Over the course of one game — with elements like the Totem boss Pokemon, the more sci-fi inspired story, and even the environment designs — Sun/Moon have shifted the series into something more akin to other JRPG territory than ever before. I was getting some Ni No Kuni vibes. It’s probably a necessary change at this point, even if it does make Pokemon a touch less unique, but it does manage to expand the boundaries of what exactly is considered “a Pokemon game” to include more flavors than just the Vanilluxe fans have come to expect, so to speak.  

Caves are few and far between, but still full of Zubats.

Caves are few and far between, but still full of Zubats.

It’s commendable that Sun/Moon manages to expand the Pokemon universe in such a way, while also garnishing the story with an emotional plot that centers around family, growing up, and eventual parental confrontations. It carries a bit more heft than usual — I don’t think I’ve ever gotten watery eyes over other Pokemon games — and while it does have some problems along the way, it manages to conclude in some pretty striking, or at least striking for Pokemon, moments.

But, at the end of the day the story really is about the NPC Lillie, the professor’s unsure assistant whom you meet early on in the adventure. The plot places more development on her than the main avatar character the player controls.

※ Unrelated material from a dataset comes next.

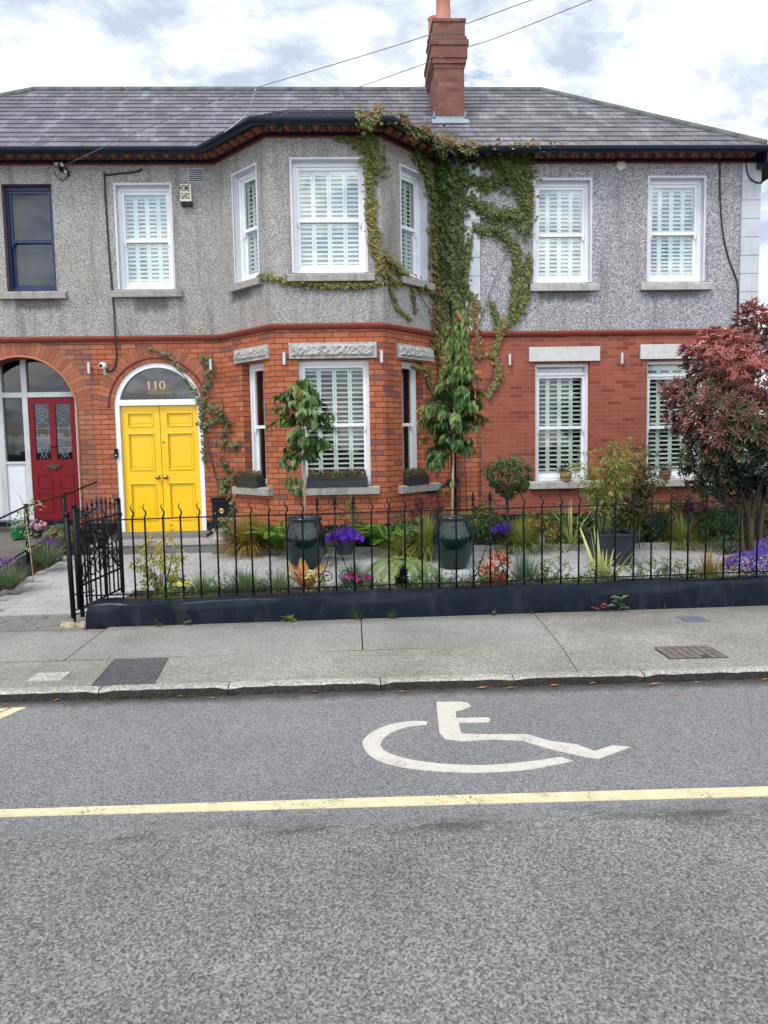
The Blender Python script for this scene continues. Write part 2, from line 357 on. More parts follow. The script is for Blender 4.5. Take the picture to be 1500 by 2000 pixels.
house_walls(hA,m_brickA,m_dashA,[(FM,-8.2,-3.85,[archA],[rect(*UW['w0'])],0)])
house_walls(hB,m_brick,m_dashA,[(FM,-3.85,-1.94,[archB],[rect(*UW['w1'])],0),(FL,0,LL,[rect(*GW['bl'])],[rect(*UW['bl'])],-1.94),
   (FC,0,LC,[rect(*GW['bc'])],[rect(*UW['bc'])],-.61),(FR,0,LR,[rect(*GW['br'])],[rect(*UW['br'])],.93),(FM,1.34,2.0,[],[],0)])
house_walls(hC,m_brickR,m_dashC,[(FM,2.0,6.27,[rect(*GW['w3']),rect(*GW['w4'])],[rect(*UW['w3']),rect(*UW['w4'])],0)])
# hull: rear, ends, party walls and floors, so that the rooms are dark
def hull(h,x0,x1,m,l,r):
    mb=MB(); mb.box(x0,x1,5.05,5.3,0,ZT); 
    if l: mb.box(x0,x0+.25,.26,5.05,0,ZT)
    if r: mb.box(x1-.25,x1,.001,5.05,-.1,ZT-.001)
    obj('rear_and_end_walls',mb,m,h)
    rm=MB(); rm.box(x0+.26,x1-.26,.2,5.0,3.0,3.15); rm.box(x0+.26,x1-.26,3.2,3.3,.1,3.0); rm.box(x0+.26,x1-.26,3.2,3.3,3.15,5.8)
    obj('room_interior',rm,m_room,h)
hull(hA,-8.2,-3.85,m_dashA,True,True); hull(hB,-3.849,1.999,m_dashA,True,True); hull(hC,2.001,6.268,m_dashC,True,True)
# string course, plinth, cornice, gutter, per house -------------------------------
PTH={'A':[(-8.2,0),(-3.85,0)],'B':[(-3.85,0)]+BZ+[(2.0,0)],'C':[(2.0,0),(6.27,0),(6.27,5.3)]}
EAV={'A':PTH['A'],'B':PTH['B'],'C':[(2.0,0),(6.188,0)]}
PLI={'A':[[(-4.12,0),(-3.85,0)]],'B':[[(-3.85,0),(-3.57,0)],[(-2.24,0)]+BZ+[(2.0,0)]],'C':[[(2.0,0),(6.27,0),(6.27,5.3)]]}
for k,h in (('A',hA),('B',hB),('C',hC)):
    p=PTH[k]
    mb=MB(); sweep(mb,p,[(.0,3.165),(.03,3.168),(.05,3.19),(.055,3.215),(.04,3.235),(.0,3.25)]); obj('string_course',mb,m_red,h,'auto')
    p=EAV[k]
    mb=MB(); sweep(mb,p,[(.0,5.700),(.014,5.700),(.014,5.722),(.0,5.7225)]); obj('brick_band',mb,m_red,h)
    mb=MB(); sweep(mb,p,[(.0,5.7228),(.05,5.728),(.05,5.756),(.0,5.760)]); obj('eaves_shadow_band',mb,m_gutter,h)  # black strip painted in as the shadow line below the dentils
    # soffit board + fascia
    mb=MB(); sweep(mb,p,[(.0,5.855),(.23,5.80),(.255,5.80),(.255,5.875),(.0,5.93)]); obj('fascia',mb,m_gutter,h)
    mb=MB()
    for i in range(len(p)-1):
        a,b=Vector(p[i]),Vector(p[i+1]); fr,ln=frame(a,b)
        if k=='C' and i==1: continue
        mb.F=fr; n=max(1,round(ln/.185)); st=ln/n
        for j in range(n):
            s=(j+.5)*st
            mb.add([(s-.062,0,5.765),(s+.062,0,5.765),(s+.062,0,5.86),(s-.062,0,5.86),(s-.03,-.135,5.80),(s+.03,-.135,5.80),(s+.05,-.15,5.865),(s-.05,-.15,5.865),(s,-.06,5.762)],
                   [(0,8,4,7,3),(8,1,5,4) if 0 else (8,1,2,6,5),(8,5,4),(4,5,6,7),(3,7,6,2)])
    obj('dentil_cornice',mb,m_terra,h,'auto')
    mb=MB(); g=[(.262+.055+.055*math.cos(rad(180+w)),5.815+.062*math.sin(rad(180+w))) for w in range(0,181,20)]
    prof=g+[(.372,5.83),(.380,5.83),(.380,5.822)]+[(.262+.055+.061*math.cos(rad(360-w)),5.812-.066*math.sin(rad(w))) for w in range(20,181,20)]
    sweep(mb,p,prof); obj('gutter',mb,m_gutter,h,'auto')
    mb=MB()
    for q in PLI[k]: sweep(mb,q,[(.0,-.2),(.028,-.2),(.028,.425),(.0,.445)])
    obj('plinth',mb,m_navy,h)
# roofs ------------------------------------------------------------
RZ0,RZ1,RY0,RY1=5.845,7.84,-.31,2.5
def roof_plane(mb,e0,e1,r0,r1,n,lift=.013):
    e0,e1,r0,r1=map(Vector,(e0,e1,r0,r1)); nrm=(e1-e0).cross(r0-e0)
    if nrm.length<1e-6: nrm=(e1-e0).cross(r1-e0)
    nrm.normalize()
    if nrm.z<0: nrm=-nrm
    d=(e1-e0).normalized(); Ls=((r0-e0)-d*(r0-e0).dot(d)).length
    for i in range(n):
        t0,t1=i/n,(i+1)/n
        a,b=e0.lerp(r0,t0)+nrm*lift,e1.lerp(r1,t0)+nrm*lift; c,q=e1.lerp(r1,t1)+nrm*.002,e0.lerp(r0,t1)+nrm*.002
        U=lambda p:(p-e0).dot(d)+e0.dot(d); v0,v1=t0*n*ROW+.002,t1*n*ROW-.002
        mb.quad(a,b,c,q,[(U(a),v0),(U(b),v0),(U(c),v1),(U(q),v1)])
        a2,b2=a-nrm*(lift+.001),b-nrm*(lift+.001)
        mb.quad(a2,b2,b,a,[(U(a),v0),(U(b),v0),(U(b),v0+.003),(U(a),v0+.003)])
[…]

The protagonist ends up being the eye of the hurricane as the plot work its way around them, just as it was all the way at the start of the game where players take off on the Island Challenge for seemingly no reason beside Professor Kukui tells them to. But by making the story about Lillie, her family, and her development, Sun/Moon is able to able to do things that it perhaps it felt couldn’t do with a player-controller character, and imperfect as it may be, it’s still hard to argue against the successful and shocking (in a good way!) end results.

Overall, despite the growing pains apparent in Sun/Moon, there’s still a lot of fun to be had, and I found myself enjoying playing and looking forward to spending more time each session in Alola. It’s not the best Pokemon game or generation, nor does it radically reinvent the wheel, but it does manage to provoke change and push the series in new directions, both good and bad, and ultimately results in an enjoyable tropical vacation, and one that’s hopefully a sign of future changes and experimentation to come. Just don’t forget that suntan lotion. Or to bring a towel.